Nov. 28. 1960: Richard Wright dies in exile, in Paris. Postal worker, novelist and short-story writer, among the first American black writers to protest white treatment of blacks, notably in his novel "Native Son" (1940). First given opportunity to write through the Federal Writer's Project. In 1932 he joined the Communist Party and was executive secretary of the local John Reed Club of leftist writers and authors of Chicago. Left the Communist Party in 1944 because of personal and political differences and settled in Paris.

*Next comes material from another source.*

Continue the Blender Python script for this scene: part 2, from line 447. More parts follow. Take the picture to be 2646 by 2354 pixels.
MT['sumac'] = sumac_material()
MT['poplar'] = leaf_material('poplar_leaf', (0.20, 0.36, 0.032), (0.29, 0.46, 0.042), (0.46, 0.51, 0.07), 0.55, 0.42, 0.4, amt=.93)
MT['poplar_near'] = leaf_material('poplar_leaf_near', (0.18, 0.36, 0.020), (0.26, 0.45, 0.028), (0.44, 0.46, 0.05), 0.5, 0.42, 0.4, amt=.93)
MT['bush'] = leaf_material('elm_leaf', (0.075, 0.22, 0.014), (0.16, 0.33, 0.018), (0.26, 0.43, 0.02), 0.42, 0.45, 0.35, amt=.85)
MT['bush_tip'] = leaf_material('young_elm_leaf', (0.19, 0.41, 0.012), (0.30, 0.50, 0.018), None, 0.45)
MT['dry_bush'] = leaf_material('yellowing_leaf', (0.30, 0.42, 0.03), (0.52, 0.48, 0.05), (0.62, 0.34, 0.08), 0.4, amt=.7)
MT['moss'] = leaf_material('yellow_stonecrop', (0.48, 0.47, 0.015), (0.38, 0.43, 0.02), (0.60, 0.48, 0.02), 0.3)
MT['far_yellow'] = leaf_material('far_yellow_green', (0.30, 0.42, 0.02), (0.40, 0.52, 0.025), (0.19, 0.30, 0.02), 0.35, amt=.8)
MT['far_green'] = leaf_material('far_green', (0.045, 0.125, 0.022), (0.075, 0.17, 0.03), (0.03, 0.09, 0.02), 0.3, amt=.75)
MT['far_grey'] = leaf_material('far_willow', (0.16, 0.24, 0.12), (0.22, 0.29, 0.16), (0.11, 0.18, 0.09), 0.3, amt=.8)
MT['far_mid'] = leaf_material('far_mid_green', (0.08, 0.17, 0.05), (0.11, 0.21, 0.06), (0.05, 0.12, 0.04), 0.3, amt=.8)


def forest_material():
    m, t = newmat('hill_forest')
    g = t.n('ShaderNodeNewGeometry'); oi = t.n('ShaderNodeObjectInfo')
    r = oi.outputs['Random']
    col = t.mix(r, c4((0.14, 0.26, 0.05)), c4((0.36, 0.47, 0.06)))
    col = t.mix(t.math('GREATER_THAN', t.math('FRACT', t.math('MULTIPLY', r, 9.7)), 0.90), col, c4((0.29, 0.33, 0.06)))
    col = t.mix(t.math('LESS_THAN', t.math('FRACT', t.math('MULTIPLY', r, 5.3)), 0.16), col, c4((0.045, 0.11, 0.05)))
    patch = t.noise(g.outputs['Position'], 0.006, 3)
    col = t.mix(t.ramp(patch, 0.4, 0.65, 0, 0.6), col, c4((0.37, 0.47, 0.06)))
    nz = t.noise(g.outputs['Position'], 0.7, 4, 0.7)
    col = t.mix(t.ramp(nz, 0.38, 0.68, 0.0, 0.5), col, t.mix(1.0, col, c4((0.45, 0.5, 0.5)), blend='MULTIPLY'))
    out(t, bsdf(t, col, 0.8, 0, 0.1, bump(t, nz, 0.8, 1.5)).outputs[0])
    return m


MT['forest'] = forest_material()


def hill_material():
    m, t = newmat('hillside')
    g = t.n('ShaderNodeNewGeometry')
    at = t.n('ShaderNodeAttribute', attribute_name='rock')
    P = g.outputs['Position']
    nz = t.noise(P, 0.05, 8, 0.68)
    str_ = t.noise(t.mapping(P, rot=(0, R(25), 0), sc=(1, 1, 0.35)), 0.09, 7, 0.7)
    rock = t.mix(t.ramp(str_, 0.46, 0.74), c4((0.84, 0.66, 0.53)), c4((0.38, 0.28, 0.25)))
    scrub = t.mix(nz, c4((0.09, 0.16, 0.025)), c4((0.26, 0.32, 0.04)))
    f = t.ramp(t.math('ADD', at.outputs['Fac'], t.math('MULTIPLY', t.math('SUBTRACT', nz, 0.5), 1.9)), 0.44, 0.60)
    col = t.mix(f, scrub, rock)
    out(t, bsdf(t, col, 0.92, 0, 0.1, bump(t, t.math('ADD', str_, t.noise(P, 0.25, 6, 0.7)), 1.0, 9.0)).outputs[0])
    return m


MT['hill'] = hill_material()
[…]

Nov. 29. 1864: Sand Creek, Colorado: A US army regiment under Col. J. M. Chivington (a Methodist pastor), acting on orders from Colorado's Governor, John Evans, and ignoring a white surrender flag, massacres sleeping Cheyenne and Arapaho Indians camped under a US flag, in one of the most brutal atrocities in US history. The Indians had been ordered away from the protection of Fort Lyon four days before, with the promise that they would be safe. Virtually all of the 500 victims, mostly women and children, were tortured and scalped; women's genitals were cut out and stuck on poles.

Nov. 30. 1624: Richard Cornish executed for violating Virginia's anti-sodomy law. That sucked.

Dec. 1. 1891: International Peace Bureau launched, Berne, Switzerland. 1997: A silent march of women, protesting conscription, is met by a police attack and the arrest of 37 women. Khartoum, Sudan.

Dec. 2. 1983: Convention prohibiting inhumane weapons comes into force. Widely ignored.

Dec. 3. 1964: Police arrest 773 to end Free Speech Movement occupation of Sproul Hall on the University of California-Berkeley Campus. A student strike the next day closes the school.

Dec. 4. 1867: Grange is organized to protect farmers' interests. 1981: Pres. Ronald Reagan authorizes CIA to conduct domestic surveillance. The CIA charter originally banned domestic surveillance.